Wednesday, February 20, 2013

Maintaining the Muse Across the Curriculum

By Steffanie Triller Fry

At the School for New Learning, Academic Writing for Adults and Writing Workshop students are encouraged to think about their writing process: Where and how do they write best? What setting or mood works for them? Do they write better with or without music? Can they compose on a computer or do they prefer to begin with pen?
            I had one student who only wrote in purple pen; another wrote on the bus; still another wrote all of her papers between one and three A.M. In each case, the student found what worked for them, and it proved successful: it resulted in the written word.
            Anne Lamott calls it “sitting,” and Laurie Foos calls it “keeping your [rear] in the chair” (expletive avoided).

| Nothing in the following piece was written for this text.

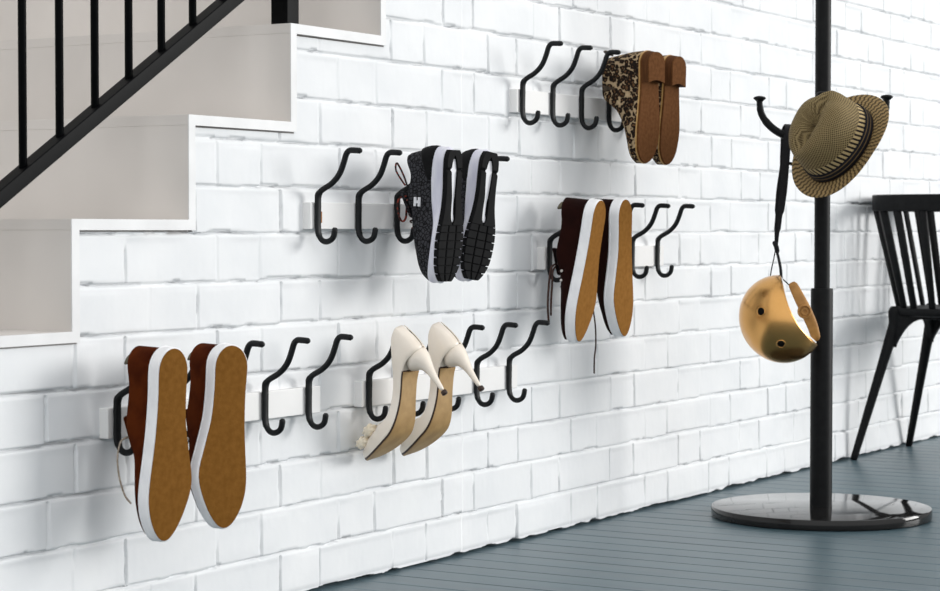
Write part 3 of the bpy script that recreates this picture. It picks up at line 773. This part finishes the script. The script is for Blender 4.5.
MB().loft(crown([(.0820,.002),(.0840,.003),(.0835,.014),(.0830,.027),(.0815,.030),(.0805,.029)]), cap0=False, cap1=False).build('ribbon', M['straw_ribbon'], hat)

# ------------------------------------------------------------------ gold helmet
M['gold'] = noise_mix(mat('satin_gold_shell', (.6,.35,.1), .25, .95, spec=.5), srgb(206,156,92), srgb(214,164,100), 8, 3)
M['foam'] = noise_mix(mat('white_foam', (.8,.8,.8), .9), srgb(226,226,226), srgb(240,240,240), 300, 2)
M['tan_pad'] = noise_mix(mat('ochre_strap_pad', (.5,.3,.1), .6), srgb(160,112,52), srgb(178,128,64), 60, 3, bump=.2, bscale=300)
M['strap'] = noise_mix(mat('black_webbing', (.01,.01,.01), .7, spec=.2), (.007,.007,.008), (.016,.016,.018), 500, 2)
M['vent_shade'] = mat('painted_vent_shade', (.004,.004,.004), .7, spec=.1)  # near-black colour standing in for the shade inside the vents
hel = thing('helmet', 'gold helmet hanging by its black strap from the coat stand', 'helmet')
hc = atk(781.5, 319, 5.22)
ha = (RT*-.862 + UD*-.46 - FD*.20).normalized()          # crown direction
hy = (UD*.88 + RT*-.47); hy = (hy-ha*hy.dot(ha)).normalized(); hx = hy.cross(ha)   # hy: towards the strap end
mh = Matrix((hx, hy, ha)).transposed().to_4x4(); mh.translation = hc; mh = mh @ Matrix.Scale(K, 4); hel.matrix_world = mh
RX, RY, RZ = .098, .1085, .1015
def rim(q): return math.radians(88 + 28*abs(math.sin(q))**2.0)    # q: 0 = side, 90deg = front and back
def shell(s0, extra=0, r0=0.02, N=28):
    rs = []
    for k in range(N+1):
        r = []
        for j in range(72):
            q = 2*PI*j/72; th = (r0/.1)+((rim(q)+extra)-(r0/.1))*k/N
            r.append(((RX-s0)*math.sin(th)*math.cos(q), (RY-s0)*math.sin(th)*math.sin(q), (RZ-s0)*math.cos(th)))
        rs.append(r)
    return rs
o1 = shell(0); i1 = shell(.0035)
MB().loft(o1+i1[::-1]).build('shell', M['gold'], hel)
MB().loft(shell(.0055, math.radians(2.6))+shell(.018, math.radians(1.2))[::-1]).build('foam_liner', M['foam'], hel)
def local_of(px, py):      # point of the shell surface seen at a pixel
    inv = mh.inverted(); o = inv @ CAM; dr = (inv.to_3x3() @ ray(px, py)).normalized()
    sc = Vector((1/RX,1/RY,1/RZ)); o2 = Vector([o[i]*sc[i] for i in range(3)]); d2 = Vector([dr[i]*sc[i] for i in range(3)])
    A = d2.dot(d2); B = 2*o2.dot(d2); C_ = o2.dot(o2)-1; D_ = B*B-4*A*C_
    t_ = (-B-math.sqrt(max(D_,0)))/(2*A); return o+dr*t_
for px, py in ((761,311.5),(781,344)):
    p = local_of(px, py); nrm = Vector((p.x/RX**2, p.y/RY**2, p.z/RZ**2)).normalized()
    q = nrm.to_track_quat('Z','Y').to_matrix().to_4x4(); q.translation = p
    MB().lathe([(.0115,-.0035),(.0115,.0006),(.0098,.0012),(.0088,.0006),(.0084,-.003)], 28).xf(q).build('vent_ring', M['gold'], hel)
    MB().lathe([(.0003,.0007),(.0086,.0006),(.0086,-.003)], 28).xf(q).build('vent_shade_disc', M['vent_shade'], hel)  # black disc on the unbroken shell, painting the dark of an open vent
inv = mh.inverted()
def lp(px, py, d): return inv @ atk(px, py, d)
# ochre padded cradle strap with dial, standing out of the opening
cam_n = (inv.to_3x3() @ -FD).normalized()
path = smooth_path([lp(793,285,5.185), lp(799,297,5.175), lp(806,311,5.17), lp(812.5,326,5.175), lp(816,338,5.185)], 6)
MB().tube(path, [.011+.003*math.sin(PI*i/24) for i in range(len(path))], 14, r2=.0055, ref=cam_n).build('cradle_strap', M['tan_pad'], hel)
q = cam_n.to_track_quat('Z','Y').to_matrix().to_4x4(); q.translation = lp(804.5,311.5,5.155)
dl = MB().lathe([(.0165,-.006),(.0172,.001),(.0160,.0045),(.0135,.0062),(.0122,.0020),(.0092,.0020),(.0084,.0062),(.0050,.0062),(.0042,.0026),(.0003,.0026)], 32).xf(q).build('dial', M['tan_pad'], hel, auto=35)
# black webbing up to the arm of the stand
def W(px, py, d): return inv @ atk(px, py, d)
sb = MB()
sb.tube(smooth_path([W(787.5,124.5,5.325),W(789,127,5.300),W(787.5,135,5.288),W(785.5,165,5.285),W(783.5,190,5.285),W(780,215,5.285),W(778,232,5.285),W(776.5,246,5.285)],5), .0012, 8, r2=[.0095]*15+[.0090]*10+[.006]*5+[.0035]*6, ref=(inv.to_3x3() @ RT))
sb.tube(smooth_path([W(787.5,124.5,5.325),W(785.5,128,5.340),W(784,136,5.335),W(782.5,165,5.31),W(779,190,5.295),W(777,215,5.289),W(775.6,232,5.288),W(775.8,246,5.287)],5), .0012, 8, r2=[.0085]*15+[.0070]*10+[.0045]*5+[.003]*6, ref=(inv.to_3x3() @ RT))
sb.tube(smooth_path([W(776.5,250,5.283),W(778.5,258,5.26),W(780.5,268,5.235),W(781.5,281,5.22)],5), .0012, 8, r2=.0036, ref=(inv.to_3x3() @ RT))
sb.tube(smooth_path([W(775.5,250,5.287),W(773.5,260,5.28),W(771,272,5.27),W(769.5,284,5.265)],5), .0010, 8, r2=.0014, ref=(inv.to_3x3() @ RT))
sb.build('chin_strap', M['strap'], hel)
MB().tube([W(774.6,242.5,5.283),W(776.4,247,5.280),W(777.3,251.5,5.283)], .0062, 10, r2=.0045).build('buckle', M['strap'], hel)
MB().tube(smooth_path([W(782.5,279,5.21),W(787,283,5.195),W(792,288,5.185)],4), .0015, 8, r2=.005, ref=cam_n).build('anchor_strap', M['strap'], hel)

# ------------------------------------------------------------------ chair
CX = 6.255
ch = thing('chair', 'black spindle-back chair with slender splayed legs standing against the brick wall', 'chair', (CX, -.28, 0))
def C(x, y, z): return (x, y, z)           # local to the chair; wall at y = +.28
ZS = .452
def plan(a, hw, hb, yc=0.0):               # a from -1 (left front) over 0 (back) to 1 (right front)
    th = a*PI*.5
    x = hw*math.copysign(abs(math.sin(th))**.62, th); y = yc + hb*abs(math.cos(th))**.62
    return x, y
# seat
rs = []
for dz, ins in ((-.028,.012),(-.024,.003),(-.008,0),(-.001,.003),(0,.010)):
    r = []
    for j in range(48):
        q = 2*PI*j/48; c, s_ = math.cos(q), math.sin(q)
        r.append((( .212-ins)*math.copysign(abs(c)**.6, c), -.02+(.215-ins)*math.copysign(abs(s_)**.6, s_), ZS+dz))
    rs.append(r)
MB().loft(rs).build('seat', M['black'], ch, sub=1)
# curved top rail
rs = []
for k in range(41):
    a = -1+2*k/40; x, y = plan(a, .250, .270, -.010); x2, y2 = plan(a, .232, .252, -.010)
    zt = .785; zb_ = .737
    rs.append([(x,y,zb_),(x*1.006,y*1.0,zt-.004),(x,y,zt),(x2,y2,zt),(x2,y2,zb_)])
for e, s_ in ((-1,0),(1,-1)):
    pass
MB().loft(rs).build('top_rail', M['black'], ch, bevel=.003)
for a in (-.93,-.74,-.56,-.40,-.24,-.08,.08,.24,.40,.56,.74,.93):
    x, y = plan(a, .241, .261, -.010); x0, y0 = plan(a, .196, .190, -.010)
    wd = .0125
    MB().tube([(x0,y0,ZS-.010),((x+x0)/2,(y+y0)/2,(ZS+.74)/2),(x,y,.745)], .0075, 10, r2=[wd*.8,wd*.95,wd], ref=(1,0,0) if abs(a) < .5 else (0,1,0)).build('spindle', M['black'], ch)
# legs with arched heads flowing into the seat frame
def leg(sx, sy):
    foot = Vector((sx*.238, .262 if sy > 0 else -.235, .004)); top = Vector((sx*.160, .165 if sy > 0 else -.165, ZS-.045))
    p = [top+Vector((0,0,.035)), top, top.lerp(foot,.1), top.lerp(foot,.35), top.lerp(foot,.7), foot]
    P_ = smooth_path(p, 5); n_ = len(P_)
    m = MB().tube(P_, [ .022 - .0115*min(1,max(0,(i-3)/(n_-4)))**.8 for i in range(n_)], 12, r2=[.019-.009*min(1,max(0,(i-3)/(n_-4)))**.8 for i in range(n_)])
    return m
for sx in (-1,1):
    for sy in (1,-1): leg(sx, sy).build('leg', M['black'], ch)
def arch(p, q, name='apron'):
    """arched web between two leg heads"""
    p = Vector(p); q = Vector(q); d_ = (q-p).normalized(); nrm = Vector((-d_.y, d_.x, 0)); L_ = (q-p).length; rs = []
    for k in range(25):
        u = k/24; c = p.lerp(q, u); e = abs(2*u-1); drop = .022+.085*max(0,(e-.45)/.55)**2.4
        z1 = ZS-.012; z0 = ZS-.012-drop
        rs.append([c+nrm*.010+Vector((0,0,z0)), c+nrm*.010+Vector((0,0,z1)), c-nrm*.010+Vector((0,0,z1)), c-nrm*.010+Vector((0,0,z0))])
    return MB().loft(rs).build(name, M['black'], ch, bevel=.002)
arch((-.165,.168,0),(.165,.168,0)); arch((-.165,-.168,0),(.165,-.168,0)); arch((-.163,-.165,0),(-.163,.165,0)); arch((.163,-.165,0),(.163,.165,0))

# ------------------------------------------------------------------ light
wd = bpy.data.worlds.new('world'); S.world = wd; wd.use_nodes = True
bg = wd.node_tree.nodes['Background']
wn_, wl_ = wd.node_tree.nodes, wd.node_tree.links
tcw = wn_.new('ShaderNodeTexCoord'); vd = wn_.new('ShaderNodeVectorMath'); vd.operation = 'DOT_PRODUCT'
wl_.new(tcw.outputs['Generated'], vd.inputs[0]); vd.inputs[1].default_value = Vector((-.62,-.55,.56)).normalized()
mr = wn_.new('ShaderNodeMapRange'); mr.inputs['From Min'].default_value = -.6; mr.inputs['From Max'].default_value = .9
mr.inputs['To Min'].default_value = .18; mr.inputs['To Max'].default_value = 1.24; wl_.new(vd.outputs['Value'], mr.inputs['Value'])
wl_.new(mr.outputs['Result'], bg.inputs['Strength']); bg.inputs[0].default_value = (.985,.993,1,1)
def area(name, locn, target, w, h, e, col=(1,1,1)):
    d_ = bpy.data.lights.new(name, 'AREA'); d_.shape = 'RECTANGLE'; d_.size = w; d_.size_y = h; d_.energy = e; d_.color = col
    o = bpy.data.objects.new(name, d_); COL.objects.link(o); o.location = locn
    o.rotation_euler = (Vector(target)-Vector(locn)).to_track_quat('-Z','Y').to_euler(); return o
area('window_light', (17.0,-15.0,5.0), (4.2,0,.6), 8.0, 6.0, 2750, (1,.99,.97))
vs = S.view_settings; vs.view_transform = 'Standard'; vs.look = 'None'; vs.gamma = 1; vs.exposure = -.06; vs.use_curve_mapping = False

As part of my current Master of Fine Arts in writing study, I attended a seminar with novelist Laurie Foos at Lesley University this past January. Her focus was on techniques and inspiration to keep our “rears” in our chairs, and I was struck by how many of these ideas and techniques would work for SNL students, not just in their writing courses, but in all of their courses. Because students write for nearly all courses in this writing-intensive program, their process is something that the student will carry with them from their initial Foundations course through the Advanced Project. The student’s process should enable them to craft papers for all of their college courses.
            Instructors in all subject areas can use writing to access both students prior and current knowledge on a topic, but as Ray Bradbury writes in his chapter “How to Keep and Feed a Muse” in Zen and the Art of Writing, “It isn’t easy” (31). In this chapter, Bradbury writes about finding a muse, or finding the energy to write. At one point, he compares the search to “those little specks of light, those airy bubbles which float across everyone’s vision, minute flaws in the lens or the outer, transparent skin of the eye. Unnoticed for years, when you first focus your attention on them, they can become unbearable nuisances, ruptures in one’s attention at all hours of the day. They spoil what you are looking at, by getting in the way” (32). Bradbury’s description of these specks of light sounds remarkably like the process of an adult student attempting to surface prior knowledge.
            Utilizing the student’s writing process can help. Just as Bradbury believes that finding the muse allows us to find our “Most Original Self,” becoming better readers, observers, and writers is the journey of the adult student at the School for New Learning. We encourage surfacing of prior knowledge and dialogue with new knowledge – and much of this dialogue happens through writing.
             In order to encourage our students to surface their “Most Original Selves” across the curriculum, perhaps we can all encourage them to strive for Kent Haruf’s “holy trinity in the art of writing”: freshness, simplicity, and clarity. If we ask them to strive for these simple goals in all of their writing, perhaps students will return the focus to the learning, and worry less about the prose. Perhaps the process will carry from the writing class to the humanities, natural science, and media arts class. Perhaps we will all read the fresh, simple, clear writing that we so desire from our students’ work.

To that end, here are a few tools from Foos’ January seminar on “Courting the Muse” that I have already added to my students’ toolboxes. They seem to be using them regularly, and with much success. Note that I have offered a version of Foos’ exercises for writing courses as well as for WAC courses (in other words, any SNL course that is not specifically designated as a writing course):

·      For writing courses: Choose particularly sensational headlines from journalistic newspapers, magazines, or even tabloids. Give students five to choose from and have them create the story.
·      For WAC courses: Choose headlines from scholarly journals or popular magazines in the field. Give students five to choose from, and have them write on what they already know about the topic. This is a good way to surface prior learning.

The Word Game
·      For writing courses: Have students write down five things: a) a job, b) a common item (noun), c) another common item (noun), d) a verb ending in –ing, e) an adjective. Then have them pass this piece of paper to a neighbor. Each student should take the words they are given and connect them in a story.
·      For WAC courses: Complete the same exercise above, but make the categories more specific to the focus of the course. This exercise can help students make connections or discover topics for final papers.

First lines
·      For writing courses: Give students three first lines from novels, short stories, or nonfiction articles. Have them choose one and write.
·      For WAC courses: Give students three first lines from scholarly or popular or trade journals in your field. Have them continue the “story” using what they know of the topic.

Works Cited

Bradbury, Ray. “How to Keep and Feed a Muse.” Zen in the Art of Writing. New York:
Bantam, 1992. 31-46. Print.

Foos, Laurie. “Courting the Muse.” Lesley University. 6 Jan 2013. Lecture.

Haruf, Kent. “To See Your Story Clearly, Start by Puling the Wool over Your Own
Eyes.” Writers on Writing. New York: Times Books, 2002. 84-89. Print.